Устремленное к Богу сообщество высоких сфер обладает определенным знанием о том, что оно, сориентированное как во времени, так и в вечности, живет в законе и по ту сторону закона и неизменно блюдет меж природой и сверхприродой зыбкую середину; оно не только являет себя в своей парадоксальной ситуации, но и осознает ее и называет. В сферах меньшей реальности вместе с экзистенциальной долей иссякает сознание экзистенции и собственно данности, и помутненный разум теряется в лабиринте искаженного происходящего, искажения которого уже не сознает.

В дереализованной жизни, утратившей силу самосвидетельства, своего рода языком может стать ее эстетическое формирование, ведь хотя художник не возносит ставшее немым и мнимым непосредственно к действительности, он всё же выражает свое устремленное «я» в образном воссоздании этой жизни. Чем глубже прячется жизнь, тем больше она нуждается в художественном произведении, которое разомкнет ее замкнутость и так расставит по местам ее элементы, что они, россыпью лежащие подле друг друга, обретут взаимосвязь. Единство эстетического произведения, способ, каким оно расставляет акценты и связывает события, заставляет безмолвный мир заговорить, придает значимость затронутым в нем темам; конечно, их смысл нужно всякий раз разъяснять, и не в последнюю очередь он зависит от уровня реальности их творца. Если в высших сферах художник утверждает реальность, которая внимает самой себе, то в нижних регионах его произведение становится провозвестником многообразия, которому отчаянно недостает любого освобождающего слова. Его задачи множатся по мере того, как развеществляется мир, и изолированный дух, которому реальность недоступна, в итоге навязывает ему роль воспитателя, пророка, не только видящего, но и провидящего и связующего воедино. Пусть даже такая перегрузка эстетического отводит художнику неправильное место, она понятна, ибо не тронутая подлинными вещами жизнь узнаёт себя в зеркале произведения и таким образом достигает негативного, как всегда, осознания своей удаленности от реальности и своей иллюзорности. Ведь сколь ни слаба экзистенциальная сила, движущая произведением, она всегда закладывает в путаный материал интенции, помогающие ему обрести ясность.

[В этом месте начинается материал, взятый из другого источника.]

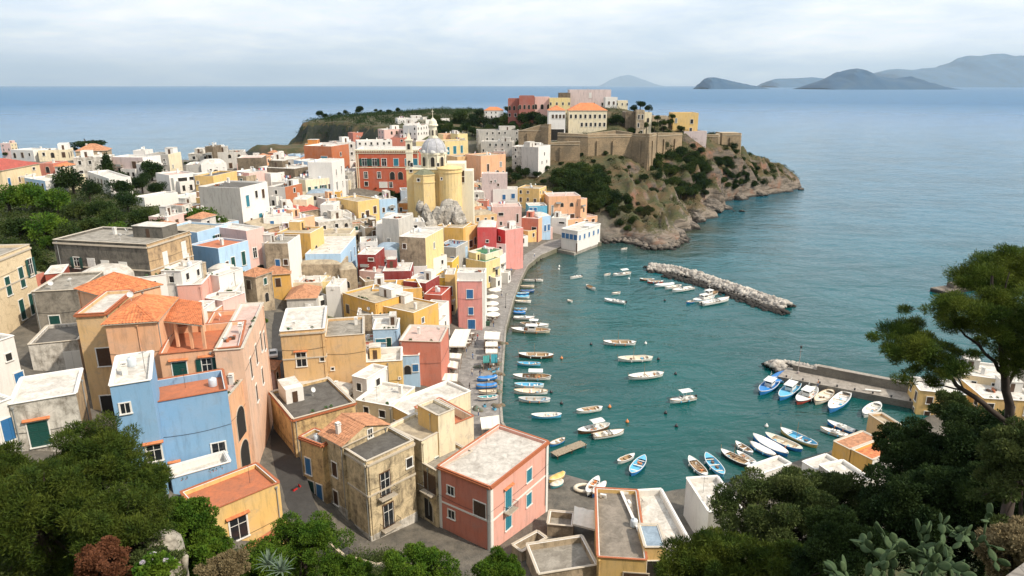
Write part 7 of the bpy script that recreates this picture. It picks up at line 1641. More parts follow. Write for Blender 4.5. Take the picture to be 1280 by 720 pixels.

Не являясь произведением искусства, детективный роман тем не менее показывает цивилизованному обществу его собственный лик яснее, чем оно иначе могло бы его увидеть. Его носители и его функции – в нем они дают отчет о себе и раскрывают свое скрытое значение. Однако к такому саморазоблачению роман может только принудить скрывающий себя мир, ибо его создает сознание, этим миром не ограниченное. Руководимый сознанием, роман сначала по-настоящему додумывает до конца общество, которым властвует автономное рацио и которое наличествует лишь как идея, и логически развивает данные этим обществом зацепки, чтобы идея целиком воплотилась в действии и персонажах. Произведя стилизацию одномерной нереальности, он посредством своей экзистенциальности, преобразованной не в критику и предъявление претензий, а в эстетические композиционные принципы, соединяет удовлетворяющие основным условиям отдельные содержания в замкнутый смысловой контекст. Лишь это сплетение в единство, собственно, и позволяет истолковать представленные факты. Ведь, подобно философской системе, эстетический организм нацелен на скрытую для самих носителей цивилизованного общества целостность, каковая некоторым образом искажает всю узнанную реальность и тем самым дает возможность увидеть ее; потому-то лишь из способа, каким факты соединяются в эстетическую целостность, можно почерпнуть, чтό под ними подразумевалось. И минимальное достижение художественной экзистенциальности заключается именно в том, что из хаотичного скопления элементов распавшегося мира она создает целое, пусть даже якобы лишь отражающее этот мир, но всё же ухватывающее его во всей полноте и позволяющее проецировать его элементы на реальные обстоятельства. Типичная структура, сообщаемая изображенной в детективном романе жизни, указывает на то, что продуцирующее его сознание не есть индивидуально-случайное: одновременно она выдает, что здесь выхвачены метафизически явленные черты. Как сыщик-детектив раскрывает тайну, спрятанную среди людей, так детективный роман в эстетической среде раскрывает тайну дереализованного общества и его бессущностных марионеток. Его композиция превращает непостижимую для себя самой жизнь в переводимое отражение подлинной реальности.